スウェーデンのツーリングカーレース、STCCスウェディッシュ・ツーリングカー・チャンピオンシップは6月16日に、来季からのTCR規定ツーリングカーへのスイッチを発表した。TCRが目指す数多くの国際&国内選手権への普及に名乗りを上げた、最初のメジャー選手権シリーズとなった。
各国の人気ツーリングカーシリーズは、すでにいくつかのクラス分けや独自規定を持っているが、STCCはそのなかでも最高のプロフィールを持つ選手権とみなされていた。
同シリーズの最高経営責任者であるヨナス・ランディンは、「我々は、北ヨーロッパで最高のモータースポーツシリーズのひとつとして、さらなる選手権の競争を持ち込み、高めることのできるレギュレーションを探していた」とコメントした。
「TCR規定は、今後数年間の長期プログラムを構築するための絶好の機会となるだろう」
先日のニュース(URL)でもお伝えした通り、現在のSTCCは2011年に選手権オーガナイザー、チーム・アソシエーション、そしてスウェーデンとデンマークのツーリングカー選手権の対立、合従によって生まれた選手権であり、現在は選手権名称を『TTA』と改称した時代に策定された独自規定に則り、フランスのコンストラクターであるソリューションFの製作した鋼管パイプフレーム製のワンメイクシャシーを使用している。
しかし、グリッドに並ぶマシンの数は年々減少傾向にあり、今季すでに行われた2ヒート制の2ラウンドでは、いずれも10台に届くか……といったエントリー数に落ち込んでいた。
■TCR規定導入とともに、スカンジナビア全体でシリーズを再構築
「我々は、現在のシリーズに『TCR』という新たな宝石でできた王冠を加えることができて喜んでいる」とは、元WTCC世界ツーリングカー選手権の最高責任者であり、TCRシリーズの生みの親であるマルチェロ・ロッティ。
「北欧諸国は、常に強力なツーリングカー選手権の土台と伝統を持っていた。私は、90年代のスーパーツーリング規定の時代を多くのファンが愛情を持って覚えていることを知っているし、最近ではS2000規定の時代も同様だね」
「つまり我々は、そうした成功を収めたシリーズを再構築するために、これから一緒に働くことになるだろう」
2013年シーズン以降、スカンジナビアン・ツーリングカー・チャンピオンシップは事実上、スウェーデン国内のみでシリーズが開催されてきた。

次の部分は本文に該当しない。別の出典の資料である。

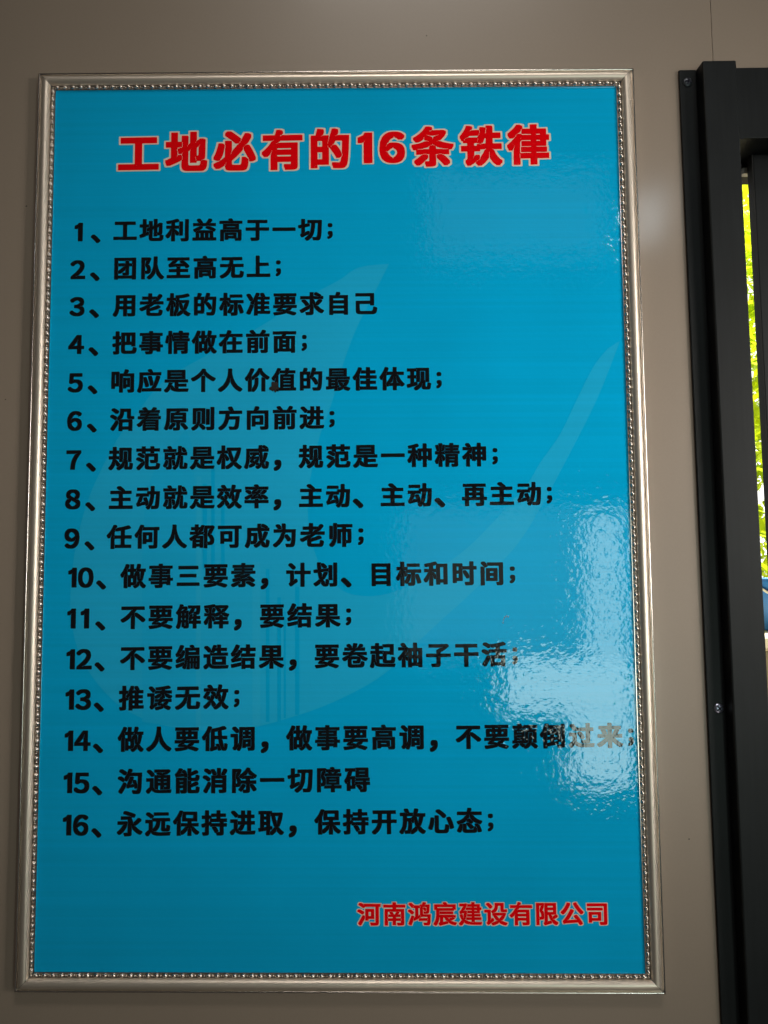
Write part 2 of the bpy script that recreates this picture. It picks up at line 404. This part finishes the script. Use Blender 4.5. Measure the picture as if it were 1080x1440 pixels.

17年以降もその状況は続くと見られるが、しかしランディンは将来的に真のリージョン(地域)選手権に進化するために、発展拡張していくことを願っている。
「デンマーク、ノルウェーとフィンランドのチームから多くの関心があり、同時に北欧ラリークロス(Nordic RallyX)のプロモーターとして、私たちの近隣諸国のファンやスポーツ当局との優れた関係を構築している。それゆえ、我々は今後のシリーズ拡大を容易に検討することができるだろう」
すでにTCR規定で選手権を開催しているアジア、ヨーロッパ、ベネルクスのシリーズはもとより、今後国際シリーズとしてドイツ、イタリア、ポルトガル、ロシア、スペイン、タイなどの他の選手権ともコンペティションの相互交流の可能性が開ける。さらに、ツーリングカーレース情報を掲載する『TouringCars.Net』は、日本でもふたつのプロモーターがTCRに関心を示していると伝えている。